Problem to work on: Can you set down, exactly as they appear below, the lines from the opening of the material through the one bearing "N, L = nt.nodes.new, nt.links.new", minus the pictures?

Provided data:
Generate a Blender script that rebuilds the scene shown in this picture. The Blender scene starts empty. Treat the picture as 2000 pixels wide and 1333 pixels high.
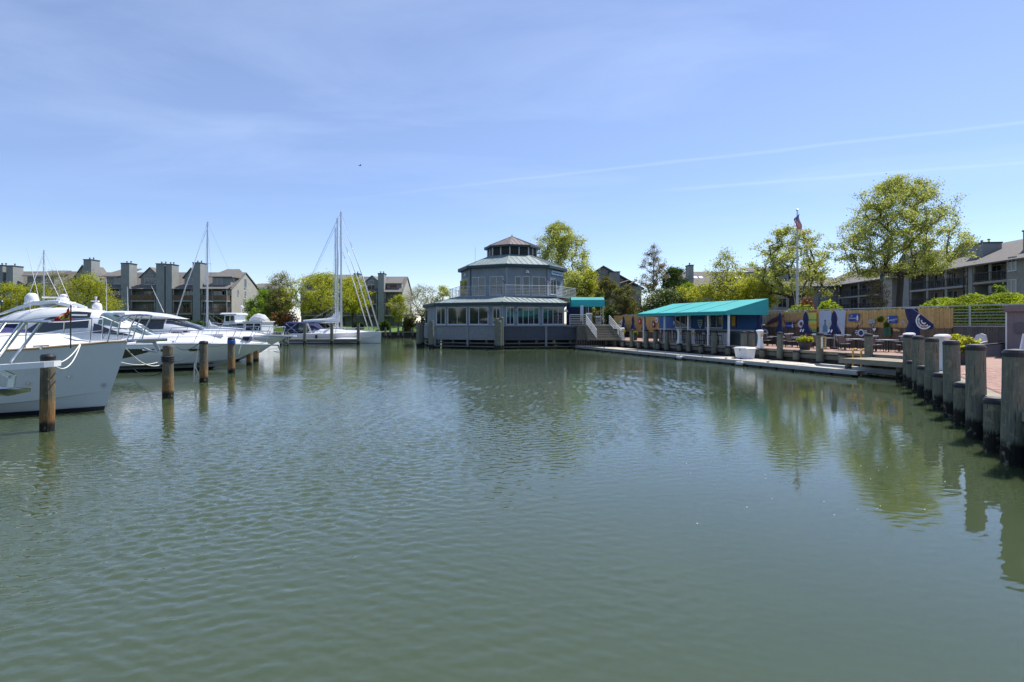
import bpy, math, random
import numpy as np
from mathutils import Vector, Matrix, Euler

S = bpy.context.scene
COL = S.collection
R = math.radians
F = 1111.1      # focal length of the 20 mm lens in pixels of the 2000 px wide photograph
CAMZ = 2.8
HZ = 632.0

# ------------------------------------------------------------------ camera
cd = bpy.data.cameras.new('camera')
cd.sensor_width = 36.0
cd.lens = 20.0
cd.shift_y = -34.5 / 2000
cd.clip_start = 0.1
cd.clip_end = 8000
cam = bpy.data.objects.new('camera', cd)
cam.location = (0, 0, CAMZ)
cam.rotation_euler = (R(90), 0, 0)
COL.objects.link(cam)
S.camera = cam

# ------------------------------------------------------------------ sky, sun, exposure
SUN_EL, SUN_AZ = R(58), R(52)      # azimuth measured from +Y (view direction) towards +X
W = bpy.data.worlds.new('World')
S.world = W
W.use_nodes = True


def build_sky():
    nt = W.node_tree
    nt.nodes.clear()
    N, L = nt.nodes.new, nt.links.new

    def math_(op, a, b=None, clamp=False):
        n = N('ShaderNodeMath'); n.operation = op; n.use_clamp = clamp
        for i, v in enumerate((a, b)):
            if v is None: continue
            if isinstance(v, (int, float)): n.inputs[i].default_value = v
            else: L(v, n.inputs[i])
        return n.outputs[0]
    sky = N('ShaderNodeTexSky'); sky.sky_type = 'NISHITA'; sky.sun_disc = False
    sky.sun_elevation = SUN_EL; sky.sun_rotation = SUN_AZ
    sky.altitude = 0; sky.air_density = 0.85; sky.dust_density = 0.1; sky.ozone_density = 2.2
    tint = N('ShaderNodeMix'); tint.data_type = 'RGBA'; tint.blend_type = 'MULTIPLY'
    tint.inputs[0].default_value = 1
    L(sky.outputs[0], tint.inputs[6]); tint.inputs[7].default_value = (0.99, 0.965, 1.07, 1)
    tc = N('ShaderNodeTexCoord')
    sep = N('ShaderNodeSeparateXYZ'); L(tc.outputs['Generated'], sep.inputs[0])
    z = math_('MAXIMUM', sep.outputs[2], 0.03)
    u = math_('DIVIDE', sep.outputs[0], z)
    v = math_('DIVIDE', sep.outputs[1], z)
    cmb = N('ShaderNodeCombineXYZ'); L(u, cmb.inputs[0]); L(v, cmb.inputs[1])
    mp = N('ShaderNodeMapping'); mp.inputs['Location'].default_value = (9.3, 4.2, 0); mp.inputs['Rotation'].default_value = (0, 0, R(28)); mp.inputs['Scale'].default_value = (0.5, 1.0, 1)
    L(cmb.outputs[0], mp.inputs[0])
    n1 = N('ShaderNodeTexNoise'); n1.inputs['Scale'].default_value = 0.8; n1.inputs['Detail'].default_value = 7; n1.inputs['Roughness'].default_value = 0.58
    n1.inputs['Distortion'].default_value = 0.6
    L(mp.outputs[0], n1.inputs['Vector'])
    mr = N('ShaderNodeMapRange'); mr.inputs[1].default_value = 0.46; mr.inputs[2].default_value = 0.88; mr.inputs[3].default_value = 0.09; mr.inputs[4].default_value = 0.34
    L(n1.outputs[0], mr.inputs[0])
    n2 = N('ShaderNodeTexNoise'); n2.inputs['Scale'].default_value = 3.0; n2.inputs['Detail'].default_value = 4
    L(mp.outputs[0], n2.inputs['Vector'])

    def trail(a, b, w, amp, u0, u1):
        t = math_('MULTIPLY_ADD', u, b); t.node.inputs[2].default_value = a
        wob = math_('MULTIPLY', math_('SUBTRACT', n2.outputs[0], 0.5), 0.10)
        d = math_('ABSOLUTE', math_('ADD', math_('SUBTRACT', v, t), wob))
        m = N('ShaderNodeMapRange'); m.interpolation_type = 'SMOOTHSTEP'
        m.inputs[1].default_value = 0; m.inputs[2].default_value = w; m.inputs[3].default_value = amp; m.inputs[4].default_value = 0
        L(d, m.inputs[0])
        f = N('ShaderNodeMapRange'); f.interpolation_type = 'SMOOTHSTEP'
        f.inputs[1].default_value = u0; f.inputs[2].default_value = u1
        L(u, f.inputs[0])
        return math_('MULTIPLY', math_('MULTIPLY', m.outputs[0], f.outputs[0]), math_('ADD', n2.outputs[0], 0.45))
    t1 = trail(3.97, -0.447, 0.06, 0.10, -2.2, 1.2)
    t2 = trail(4.69, -0.362, 0.09, 0.09, 0.9, 1.5)
    fz = N('ShaderNodeMapRange'); fz.interpolation_type = 'SMOOTHSTEP'; fz.inputs[1].default_value = 0.10; fz.inputs[2].default_value = 0.36
    L(sep.outputs[2], fz.inputs[0])
    tot = math_('ADD', math_('ADD', math_('MULTIPLY', mr.outputs[0], fz.outputs[0]), t1), t2, True)
    cl = N('ShaderNodeMix'); cl.data_type = 'RGBA'
    L(tot, cl.inputs[0]); L(tint.outputs[2], cl.inputs[6]); cl.inputs[7].default_value = (6.6, 7.7, 9.9, 1)
    bg = N('ShaderNodeBackground'); bg.inputs[1].default_value = 0.097
    L(cl.outputs[2], bg.inputs[0])
    out = N('ShaderNodeOutputWorld'); L(bg.outputs[0], out.inputs[0])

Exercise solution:
Generate a Blender script that rebuilds the scene shown in this picture. The Blender scene starts empty. Treat the picture as 2000 pixels wide and 1333 pixels high.
import bpy, math, random
import numpy as np
from mathutils import Vector, Matrix, Euler

S = bpy.context.scene
COL = S.collection
R = math.radians
F = 1111.1      # focal length of the 20 mm lens in pixels of the 2000 px wide photograph
CAMZ = 2.8
HZ = 632.0

# ------------------------------------------------------------------ camera
cd = bpy.data.cameras.new('camera')
cd.sensor_width = 36.0
cd.lens = 20.0
cd.shift_y = -34.5 / 2000
cd.clip_start = 0.1
cd.clip_end = 8000
cam = bpy.data.objects.new('camera', cd)
cam.location = (0, 0, CAMZ)
cam.rotation_euler = (R(90), 0, 0)
COL.objects.link(cam)
S.camera = cam

# ------------------------------------------------------------------ sky, sun, exposure
SUN_EL, SUN_AZ = R(58), R(52)      # azimuth measured from +Y (view direction) towards +X
W = bpy.data.worlds.new('World')
S.world = W
W.use_nodes = True


def build_sky():
    nt = W.node_tree
    nt.nodes.clear()
    N, L = nt.nodes.new, nt.links.new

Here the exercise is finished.